--- Challenge ---
Transcribe the material below exactly as it appears.
━━━ Dataset section
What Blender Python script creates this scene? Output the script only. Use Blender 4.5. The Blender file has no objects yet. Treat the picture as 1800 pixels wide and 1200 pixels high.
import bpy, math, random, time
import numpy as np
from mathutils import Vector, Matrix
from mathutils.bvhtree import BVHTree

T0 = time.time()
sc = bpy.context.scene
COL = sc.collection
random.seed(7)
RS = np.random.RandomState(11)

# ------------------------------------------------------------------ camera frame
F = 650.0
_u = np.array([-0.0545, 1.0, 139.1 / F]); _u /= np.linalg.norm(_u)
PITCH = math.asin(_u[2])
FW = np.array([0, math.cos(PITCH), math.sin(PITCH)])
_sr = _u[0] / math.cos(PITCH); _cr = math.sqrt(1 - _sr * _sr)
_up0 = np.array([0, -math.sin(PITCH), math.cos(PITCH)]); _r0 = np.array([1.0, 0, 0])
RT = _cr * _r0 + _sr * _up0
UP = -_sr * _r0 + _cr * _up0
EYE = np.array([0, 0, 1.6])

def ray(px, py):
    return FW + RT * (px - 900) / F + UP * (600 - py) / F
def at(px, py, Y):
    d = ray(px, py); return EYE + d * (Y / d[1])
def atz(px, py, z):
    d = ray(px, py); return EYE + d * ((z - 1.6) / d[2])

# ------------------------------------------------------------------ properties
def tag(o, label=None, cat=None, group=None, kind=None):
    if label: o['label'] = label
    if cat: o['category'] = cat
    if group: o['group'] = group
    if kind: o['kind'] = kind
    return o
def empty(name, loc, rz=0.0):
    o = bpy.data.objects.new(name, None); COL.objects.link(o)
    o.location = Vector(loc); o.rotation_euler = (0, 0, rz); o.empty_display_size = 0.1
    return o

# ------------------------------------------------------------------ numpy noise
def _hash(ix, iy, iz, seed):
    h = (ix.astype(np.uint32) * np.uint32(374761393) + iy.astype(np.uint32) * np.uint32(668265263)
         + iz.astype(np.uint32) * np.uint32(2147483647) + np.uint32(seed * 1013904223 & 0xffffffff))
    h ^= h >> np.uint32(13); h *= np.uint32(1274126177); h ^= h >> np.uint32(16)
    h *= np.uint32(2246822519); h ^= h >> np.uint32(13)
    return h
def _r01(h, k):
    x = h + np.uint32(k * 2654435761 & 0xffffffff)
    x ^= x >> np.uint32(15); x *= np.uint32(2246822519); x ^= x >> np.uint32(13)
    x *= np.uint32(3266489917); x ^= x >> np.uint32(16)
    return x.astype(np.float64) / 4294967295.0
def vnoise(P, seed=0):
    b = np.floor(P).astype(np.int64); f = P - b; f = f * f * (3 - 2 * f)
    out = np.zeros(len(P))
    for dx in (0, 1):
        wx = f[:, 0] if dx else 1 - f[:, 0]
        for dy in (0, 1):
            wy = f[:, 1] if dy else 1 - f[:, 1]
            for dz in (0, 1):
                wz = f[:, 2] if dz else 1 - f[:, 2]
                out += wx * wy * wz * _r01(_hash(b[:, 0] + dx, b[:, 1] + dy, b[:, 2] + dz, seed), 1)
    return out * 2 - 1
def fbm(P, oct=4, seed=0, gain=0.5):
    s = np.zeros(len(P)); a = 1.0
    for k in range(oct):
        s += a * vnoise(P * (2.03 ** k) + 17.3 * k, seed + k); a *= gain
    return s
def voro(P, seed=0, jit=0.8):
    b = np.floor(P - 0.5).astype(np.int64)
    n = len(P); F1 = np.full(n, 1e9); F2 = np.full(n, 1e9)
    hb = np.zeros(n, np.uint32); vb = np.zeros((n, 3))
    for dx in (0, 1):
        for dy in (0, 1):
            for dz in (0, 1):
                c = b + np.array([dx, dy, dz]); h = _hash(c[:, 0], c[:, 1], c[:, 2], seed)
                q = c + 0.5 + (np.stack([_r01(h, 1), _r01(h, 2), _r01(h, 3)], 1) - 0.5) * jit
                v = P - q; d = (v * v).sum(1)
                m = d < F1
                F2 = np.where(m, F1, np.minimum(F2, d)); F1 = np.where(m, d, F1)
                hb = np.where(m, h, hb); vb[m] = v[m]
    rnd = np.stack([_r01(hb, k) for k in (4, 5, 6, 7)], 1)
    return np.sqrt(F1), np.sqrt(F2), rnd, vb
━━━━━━
--- Solution to this exercise ---
What Blender Python script creates this scene? Output the script only. Use Blender 4.5. The Blender file has no objects yet. Treat the picture as 1800 pixels wide and 1200 pixels high.
import bpy, math, random, time
import numpy as np
from mathutils import Vector, Matrix
from mathutils.bvhtree import BVHTree

T0 = time.time()
sc = bpy.context.scene
COL = sc.collection
random.seed(7)
RS = np.random.RandomState(11)

# ------------------------------------------------------------------ camera frame
F = 650.0
_u = np.array([-0.0545, 1.0, 139.1 / F]); _u /= np.linalg.norm(_u)
PITCH = math.asin(_u[2])
FW = np.array([0, math.cos(PITCH), math.sin(PITCH)])
_sr = _u[0] / math.cos(PITCH); _cr = math.sqrt(1 - _sr * _sr)
_up0 = np.array([0, -math.sin(PITCH), math.cos(PITCH)]); _r0 = np.array([1.0, 0, 0])
RT = _cr * _r0 + _sr * _up0
UP = -_sr * _r0 + _cr * _up0
EYE = np.array([0, 0, 1.6])

def ray(px, py):
    return FW + RT * (px - 900) / F + UP * (600 - py) / F
def at(px, py, Y):
    d = ray(px, py); return EYE + d * (Y / d[1])
def atz(px, py, z):
    d = ray(px, py); return EYE + d * ((z - 1.6) / d[2])

# ------------------------------------------------------------------ properties
def tag(o, label=None, cat=None, group=None, kind=None):
    if label: o['label'] = label
    if cat: o['category'] = cat
    if group: o['group'] = group
    if kind: o['kind'] = kind
    return o
def empty(name, loc, rz=0.0):
    o = bpy.data.objects.new(name, None); COL.objects.link(o)
    o.location = Vector(loc); o.rotation_euler = (0, 0, rz); o.empty_display_size = 0.1
    return o

# ------------------------------------------------------------------ numpy noise
def _hash(ix, iy, iz, seed):
    h = (ix.astype(np.uint32) * np.uint32(374761393) + iy.astype(np.uint32) * np.uint32(668265263)
         + iz.astype(np.uint32) * np.uint32(2147483647) + np.uint32(seed * 1013904223 & 0xffffffff))
    h ^= h >> np.uint32(13); h *= np.uint32(1274126177); h ^= h >> np.uint32(16)
    h *= np.uint32(2246822519); h ^= h >> np.uint32(13)
    return h
def _r01(h, k):
    x = h + np.uint32(k * 2654435761 & 0xffffffff)
    x ^= x >> np.uint32(15); x *= np.uint32(2246822519); x ^= x >> np.uint32(13)
    x *= np.uint32(3266489917); x ^= x >> np.uint32(16)
    return x.astype(np.float64) / 4294967295.0
def vnoise(P, seed=0):
    b = np.floor(P).astype(np.int64); f = P - b; f = f * f * (3 - 2 * f)
    out = np.zeros(len(P))
    for dx in (0, 1):
        wx = f[:, 0] if dx else 1 - f[:, 0]
        for dy in (0, 1):
            wy = f[:, 1] if dy else 1 - f[:, 1]
            for dz in (0, 1):
                wz = f[:, 2] if dz else 1 - f[:, 2]
                out += wx * wy * wz * _r01(_hash(b[:, 0] + dx, b[:, 1] + dy, b[:, 2] + dz, seed), 1)
    return out * 2 - 1
def fbm(P, oct=4, seed=0, gain=0.5):
    s = np.zeros(len(P)); a = 1.0
    for k in range(oct):
        s += a * vnoise(P * (2.03 ** k) + 17.3 * k, seed + k); a *= gain
    return s
def voro(P, seed=0, jit=0.8):
    b = np.floor(P - 0.5).astype(np.int64)
    n = len(P); F1 = np.full(n, 1e9); F2 = np.full(n, 1e9)
    hb = np.zeros(n, np.uint32); vb = np.zeros((n, 3))
    for dx in (0, 1):
        for dy in (0, 1):
            for dz in (0, 1):
                c = b + np.array([dx, dy, dz]); h = _hash(c[:, 0], c[:, 1], c[:, 2], seed)
                q = c + 0.5 + (np.stack([_r01(h, 1), _r01(h, 2), _r01(h, 3)], 1) - 0.5) * jit
                v = P - q; d = (v * v).sum(1)
                m = d < F1
                F2 = np.where(m, F1, np.minimum(F2, d)); F1 = np.where(m, d, F1)
                hb = np.where(m, h, hb); vb[m] = v[m]
    rnd = np.stack([_r01(hb, k) for k in (4, 5, 6, 7)], 1)
    return np.sqrt(F1), np.sqrt(F2), rnd, vb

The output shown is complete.